Building inspector warns real estate agents about illegal signs

By MARY BROWNFIELD

Published: May 19, 2006

AMONG CARMEL’S many laws is a restriction on placing real estate signs on public property — particularly in streets and sidewalks, where cars swerve to avoid them and pedestrians trip over them. The rules aren’t changing, but their enforcement is.

For years, cops and the city building inspector have confiscated “for sale” and “open house” signs and stashed them at city hall. Building official Tim Meroney would contact the scofflaw real estate agent, who would come retrieve the signs after paying a fee of $15 each.

“It doesn’t work,” Meroney said this week. “We constantly have 20 to 30 signs in our possession.”

If their owners fail to pick them up within 10 days, the signs end up in the dump. “We throw away 95 percent of them,” he said. “It’s costing us time and effort, and there’s no payback.”

He hopes stiffer fines and immediate action will do the trick. Beginning June 1, real estate sales people who set up signs on public property will be cited for each violation of the municipal code, which carries a $50 penalty.

(A sign on publicly owned land between the property line and the paved street directly in front of a house might be OK, according to Meroney, but only if the property owner has received an encroachment permit from the Carmel City Council.)

Placing real estate signs on street corners to direct people to open houses has become very common on the Monterey Peninsula. But in Carmel-by-the-Sea, “sales signs that are off premises, down the street, at the corner — anywhere other than at the house — are not permitted,” Meroney said.
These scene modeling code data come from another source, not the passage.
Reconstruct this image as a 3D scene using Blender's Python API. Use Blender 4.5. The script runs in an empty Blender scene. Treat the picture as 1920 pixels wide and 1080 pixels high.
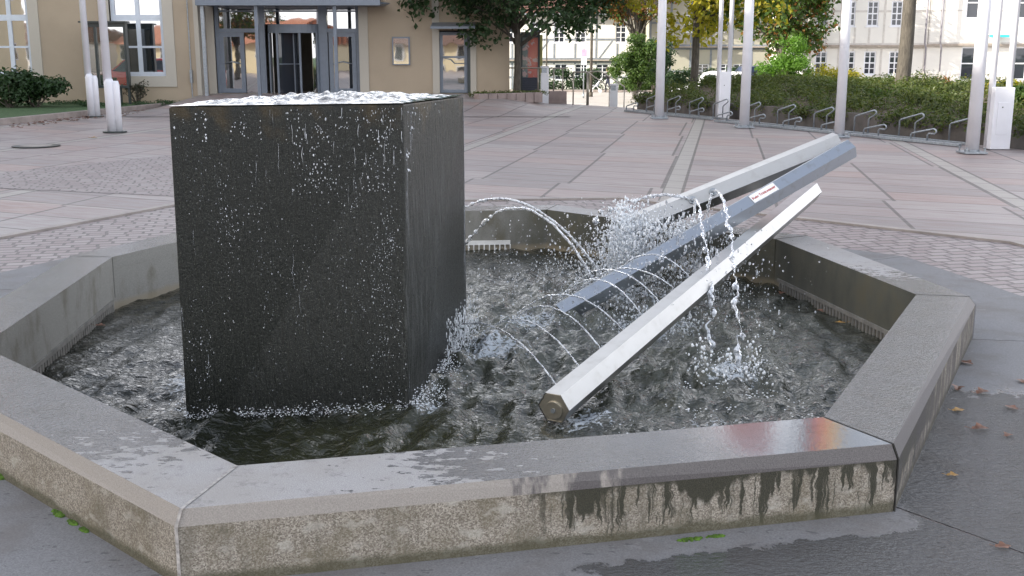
import bpy, bmesh, math, random
import numpy as np
from mathutils import Vector, Matrix, noise as mnoise
R = math.radians
rng = random.Random(7)
nr = np.random.RandomState(11)
S = bpy.context.scene
COL = S.collection

# ------------------------------------------------------------------ camera, world, sun, exposure
FOC, EYE = 2050.0, 1.6
PITCH = math.atan(440 / FOC)
cam_data = bpy.data.cameras.new('camera')
cam = bpy.data.objects.new('camera', cam_data)
COL.objects.link(cam)
cam.location = (0, 0, EYE)
cam.rotation_euler = (math.pi / 2 - PITCH, 0, 0)
cam_data.sensor_width = 36
cam_data.lens = 36 * FOC / 1920
cam_data.clip_end = 3000
cam_data.clip_start = 0.05
S.camera = cam
CLOUD, CLOUD_SHIFT = 14.0, (3.37, 0.3, 0)
SUN = Vector((-0.85, -0.34, 0.40)).normalized()
world = bpy.data.worlds.new('World')
S.world = world
world.use_nodes = True
wn = world.node_tree
sky = wn.nodes.new('ShaderNodeTexSky')
sky.sky_type = 'NISHITA'
sky.sun_disc = False
sky.sun_elevation = math.asin(SUN.z)
sky.sun_rotation = math.atan2(SUN.x, SUN.y)
sky.air_density = 1.0
sky.dust_density = 3.0
sky.ozone_density = 1.0
tcw = wn.nodes.new('ShaderNodeTexCoord'); cmap = wn.nodes.new('ShaderNodeMapping'); cmap.inputs['Scale'].default_value = (1, 1, 2.2); cmap.inputs['Location'].default_value = CLOUD_SHIFT
cno = wn.nodes.new('ShaderNodeTexNoise'); cno.inputs['Scale'].default_value = 2.6; cno.inputs['Detail'].default_value = 7; cno.inputs['Roughness'].default_value = 0.6
crm = wn.nodes.new('ShaderNodeMapRange'); crm.inputs[1].default_value = 0.48; crm.inputs[2].default_value = 0.58; crm.inputs[3].default_value = 0.12; crm.inputs[4].default_value = 0.9
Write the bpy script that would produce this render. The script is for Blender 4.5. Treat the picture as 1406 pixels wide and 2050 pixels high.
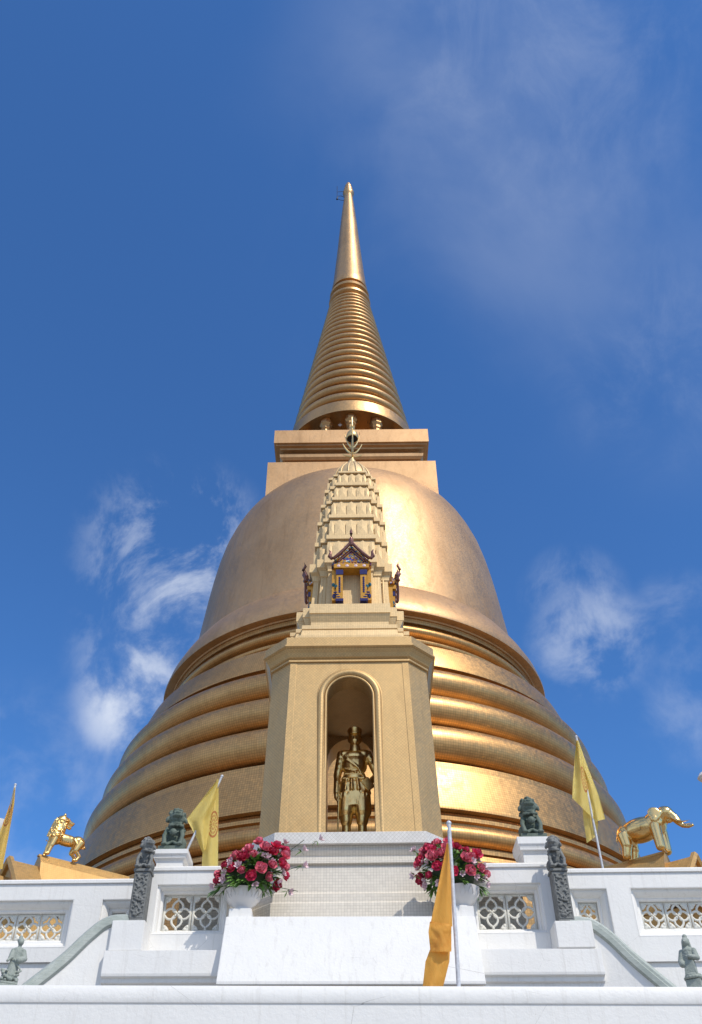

The Monterey County Association of Realtors warned its members of the impending sign crackdown, according to Meroney, and though he will give first-time offenders a warning, agents who continue to illegally place signs will face the per-sign fine.
“We’re going to pick up the sign, take it to the house that’s for sale and cite the agent immediately for putting it in the public right of way,” he warned.